Send back the records in full, character for character.

begin DATA FOR THE TASK

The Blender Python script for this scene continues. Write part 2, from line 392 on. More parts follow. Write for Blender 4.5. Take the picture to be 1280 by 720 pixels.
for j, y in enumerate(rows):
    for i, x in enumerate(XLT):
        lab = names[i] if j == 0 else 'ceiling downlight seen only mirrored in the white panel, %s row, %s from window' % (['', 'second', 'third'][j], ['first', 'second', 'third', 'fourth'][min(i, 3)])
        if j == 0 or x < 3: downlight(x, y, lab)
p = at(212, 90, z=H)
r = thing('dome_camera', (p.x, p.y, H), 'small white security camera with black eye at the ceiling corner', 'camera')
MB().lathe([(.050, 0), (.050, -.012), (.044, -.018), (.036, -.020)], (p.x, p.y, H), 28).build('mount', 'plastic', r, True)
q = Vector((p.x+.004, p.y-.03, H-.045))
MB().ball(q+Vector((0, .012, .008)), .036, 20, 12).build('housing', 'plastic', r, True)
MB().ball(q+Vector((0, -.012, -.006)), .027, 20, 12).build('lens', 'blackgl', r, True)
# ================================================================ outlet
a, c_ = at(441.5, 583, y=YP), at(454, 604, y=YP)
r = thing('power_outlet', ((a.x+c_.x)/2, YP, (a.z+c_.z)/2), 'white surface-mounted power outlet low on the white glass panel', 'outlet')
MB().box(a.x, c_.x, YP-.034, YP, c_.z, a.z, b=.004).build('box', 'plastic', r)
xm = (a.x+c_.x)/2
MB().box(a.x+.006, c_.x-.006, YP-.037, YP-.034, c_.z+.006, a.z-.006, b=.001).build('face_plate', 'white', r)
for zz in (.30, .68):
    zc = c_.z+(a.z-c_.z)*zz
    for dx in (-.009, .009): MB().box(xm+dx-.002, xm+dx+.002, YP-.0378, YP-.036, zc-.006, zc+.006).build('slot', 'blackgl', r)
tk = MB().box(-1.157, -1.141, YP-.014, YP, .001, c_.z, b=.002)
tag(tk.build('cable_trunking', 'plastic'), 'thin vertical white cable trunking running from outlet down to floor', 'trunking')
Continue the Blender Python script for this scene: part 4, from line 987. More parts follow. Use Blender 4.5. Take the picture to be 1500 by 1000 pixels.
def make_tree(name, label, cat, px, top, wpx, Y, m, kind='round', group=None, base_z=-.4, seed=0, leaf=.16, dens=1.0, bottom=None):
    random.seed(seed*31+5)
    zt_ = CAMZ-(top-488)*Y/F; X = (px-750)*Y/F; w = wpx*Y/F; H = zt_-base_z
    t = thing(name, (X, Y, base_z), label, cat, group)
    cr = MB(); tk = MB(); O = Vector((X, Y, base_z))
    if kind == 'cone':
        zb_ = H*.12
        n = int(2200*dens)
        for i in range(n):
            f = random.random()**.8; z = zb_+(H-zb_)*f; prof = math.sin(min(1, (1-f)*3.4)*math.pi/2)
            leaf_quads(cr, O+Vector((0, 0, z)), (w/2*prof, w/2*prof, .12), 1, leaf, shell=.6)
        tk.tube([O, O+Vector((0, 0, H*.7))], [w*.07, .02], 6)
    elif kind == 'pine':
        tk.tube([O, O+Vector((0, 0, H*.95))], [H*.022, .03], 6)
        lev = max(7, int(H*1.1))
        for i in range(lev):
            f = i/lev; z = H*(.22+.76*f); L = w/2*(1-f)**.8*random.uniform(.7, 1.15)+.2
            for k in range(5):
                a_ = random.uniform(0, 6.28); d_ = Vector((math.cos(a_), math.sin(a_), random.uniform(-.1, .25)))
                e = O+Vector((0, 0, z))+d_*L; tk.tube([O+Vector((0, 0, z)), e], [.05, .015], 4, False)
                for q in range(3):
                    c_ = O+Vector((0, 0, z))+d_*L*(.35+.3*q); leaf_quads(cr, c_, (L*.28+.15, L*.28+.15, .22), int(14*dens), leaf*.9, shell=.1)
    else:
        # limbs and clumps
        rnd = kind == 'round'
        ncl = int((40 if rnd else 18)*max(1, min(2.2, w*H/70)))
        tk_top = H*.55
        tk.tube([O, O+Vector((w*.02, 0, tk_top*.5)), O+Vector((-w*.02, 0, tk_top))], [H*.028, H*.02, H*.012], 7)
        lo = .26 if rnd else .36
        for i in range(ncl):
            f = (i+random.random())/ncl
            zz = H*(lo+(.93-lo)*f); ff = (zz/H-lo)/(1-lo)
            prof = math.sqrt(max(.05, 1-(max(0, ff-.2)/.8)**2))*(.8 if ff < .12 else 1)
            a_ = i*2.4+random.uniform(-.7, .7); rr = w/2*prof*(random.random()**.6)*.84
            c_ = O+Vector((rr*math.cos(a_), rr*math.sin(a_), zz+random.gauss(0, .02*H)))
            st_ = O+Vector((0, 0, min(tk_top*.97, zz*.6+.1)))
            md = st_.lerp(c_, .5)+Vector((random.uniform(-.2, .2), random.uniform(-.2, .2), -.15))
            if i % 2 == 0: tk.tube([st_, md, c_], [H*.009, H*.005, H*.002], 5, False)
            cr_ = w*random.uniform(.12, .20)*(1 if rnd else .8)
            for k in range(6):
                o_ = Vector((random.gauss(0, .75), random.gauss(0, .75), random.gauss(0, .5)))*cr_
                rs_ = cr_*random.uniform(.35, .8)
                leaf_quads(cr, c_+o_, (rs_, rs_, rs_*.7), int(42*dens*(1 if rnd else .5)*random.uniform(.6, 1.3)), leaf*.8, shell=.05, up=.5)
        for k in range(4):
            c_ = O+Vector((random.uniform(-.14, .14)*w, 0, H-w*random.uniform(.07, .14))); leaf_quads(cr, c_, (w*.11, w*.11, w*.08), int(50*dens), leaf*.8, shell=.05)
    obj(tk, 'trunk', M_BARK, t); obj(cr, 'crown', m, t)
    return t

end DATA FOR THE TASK

WRITTEN SOLUTION
The Blender Python script for this scene continues. Write part 2, from line 392 on. More parts follow. Write for Blender 4.5. Take the picture to be 1280 by 720 pixels.
for j, y in enumerate(rows):
    for i, x in enumerate(XLT):
        lab = names[i] if j == 0 else 'ceiling downlight seen only mirrored in the white panel, %s row, %s from window' % (['', 'second', 'third'][j], ['first', 'second', 'third', 'fourth'][min(i, 3)])
        if j == 0 or x < 3: downlight(x, y, lab)
p = at(212, 90, z=H)
r = thing('dome_camera', (p.x, p.y, H), 'small white security camera with black eye at the ceiling corner', 'camera')
MB().lathe([(.050, 0), (.050, -.012), (.044, -.018), (.036, -.020)], (p.x, p.y, H), 28).build('mount', 'plastic', r, True)
q = Vector((p.x+.004, p.y-.03, H-.045))
MB().ball(q+Vector((0, .012, .008)), .036, 20, 12).build('housing', 'plastic', r, True)
MB().ball(q+Vector((0, -.012, -.006)), .027, 20, 12).build('lens', 'blackgl', r, True)
# ================================================================ outlet
a, c_ = at(441.5, 583, y=YP), at(454, 604, y=YP)
r = thing('power_outlet', ((a.x+c_.x)/2, YP, (a.z+c_.z)/2), 'white surface-mounted power outlet low on the white glass panel', 'outlet')
MB().box(a.x, c_.x, YP-.034, YP, c_.z, a.z, b=.004).build('box', 'plastic', r)
xm = (a.x+c_.x)/2
MB().box(a.x+.006, c_.x-.006, YP-.037, YP-.034, c_.z+.006, a.z-.006, b=.001).build('face_plate', 'white', r)
for zz in (.30, .68):
    zc = c_.z+(a.z-c_.z)*zz
    for dx in (-.009, .009): MB().box(xm+dx-.002, xm+dx+.002, YP-.0378, YP-.036, zc-.006, zc+.006).build('slot', 'blackgl', r)
tk = MB().box(-1.157, -1.141, YP-.014, YP, .001, c_.z, b=.002)
tag(tk.build('cable_trunking', 'plastic'), 'thin vertical white cable trunking running from outlet down to floor', 'trunking')
Continue the Blender Python script for this scene: part 4, from line 987. More parts follow. Use Blender 4.5. Take the picture to be 1500 by 1000 pixels.
def make_tree(name, label, cat, px, top, wpx, Y, m, kind='round', group=None, base_z=-.4, seed=0, leaf=.16, dens=1.0, bottom=None):
    random.seed(seed*31+5)
    zt_ = CAMZ-(top-488)*Y/F; X = (px-750)*Y/F; w = wpx*Y/F; H = zt_-base_z
    t = thing(name, (X, Y, base_z), label, cat, group)
    cr = MB(); tk = MB(); O = Vector((X, Y, base_z))
    if kind == 'cone':
        zb_ = H*.12
        n = int(2200*dens)
        for i in range(n):
            f = random.random()**.8; z = zb_+(H-zb_)*f; prof = math.sin(min(1, (1-f)*3.4)*math.pi/2)
            leaf_quads(cr, O+Vector((0, 0, z)), (w/2*prof, w/2*prof, .12), 1, leaf, shell=.6)
        tk.tube([O, O+Vector((0, 0, H*.7))], [w*.07, .02], 6)
    elif kind == 'pine':
        tk.tube([O, O+Vector((0, 0, H*.95))], [H*.022, .03], 6)
        lev = max(7, int(H*1.1))
        for i in range(lev):
            f = i/lev; z = H*(.22+.76*f); L = w/2*(1-f)**.8*random.uniform(.7, 1.15)+.2
            for k in range(5):
                a_ = random.uniform(0, 6.28); d_ = Vector((math.cos(a_), math.sin(a_), random.uniform(-.1, .25)))
                e = O+Vector((0, 0, z))+d_*L; tk.tube([O+Vector((0, 0, z)), e], [.05, .015], 4, False)
                for q in range(3):
                    c_ = O+Vector((0, 0, z))+d_*L*(.35+.3*q); leaf_quads(cr, c_, (L*.28+.15, L*.28+.15, .22), int(14*dens), leaf*.9, shell=.1)
    else:
        # limbs and clumps
        rnd = kind == 'round'
        ncl = int((40 if rnd else 18)*max(1, min(2.2, w*H/70)))
        tk_top = H*.55
        tk.tube([O, O+Vector((w*.02, 0, tk_top*.5)), O+Vector((-w*.02, 0, tk_top))], [H*.028, H*.02, H*.012], 7)
        lo = .26 if rnd else .36
        for i in range(ncl):
            f = (i+random.random())/ncl
            zz = H*(lo+(.93-lo)*f); ff = (zz/H-lo)/(1-lo)
            prof = math.sqrt(max(.05, 1-(max(0, ff-.2)/.8)**2))*(.8 if ff < .12 else 1)
            a_ = i*2.4+random.uniform(-.7, .7); rr = w/2*prof*(random.random()**.6)*.84
            c_ = O+Vector((rr*math.cos(a_), rr*math.sin(a_), zz+random.gauss(0, .02*H)))
            st_ = O+Vector((0, 0, min(tk_top*.97, zz*.6+.1)))
            md = st_.lerp(c_, .5)+Vector((random.uniform(-.2, .2), random.uniform(-.2, .2), -.15))
            if i % 2 == 0: tk.tube([st_, md, c_], [H*.009, H*.005, H*.002], 5, False)
            cr_ = w*random.uniform(.12, .20)*(1 if rnd else .8)
            for k in range(6):
                o_ = Vector((random.gauss(0, .75), random.gauss(0, .75), random.gauss(0, .5)))*cr_
                rs_ = cr_*random.uniform(.35, .8)
                leaf_quads(cr, c_+o_, (rs_, rs_, rs_*.7), int(42*dens*(1 if rnd else .5)*random.uniform(.6, 1.3)), leaf*.8, shell=.05, up=.5)
        for k in range(4):
            c_ = O+Vector((random.uniform(-.14, .14)*w, 0, H-w*random.uniform(.07, .14))); leaf_quads(cr, c_, (w*.11, w*.11, w*.08), int(50*dens), leaf*.8, shell=.05)
    obj(tk, 'trunk', M_BARK, t); obj(cr, 'crown', m, t)
    return t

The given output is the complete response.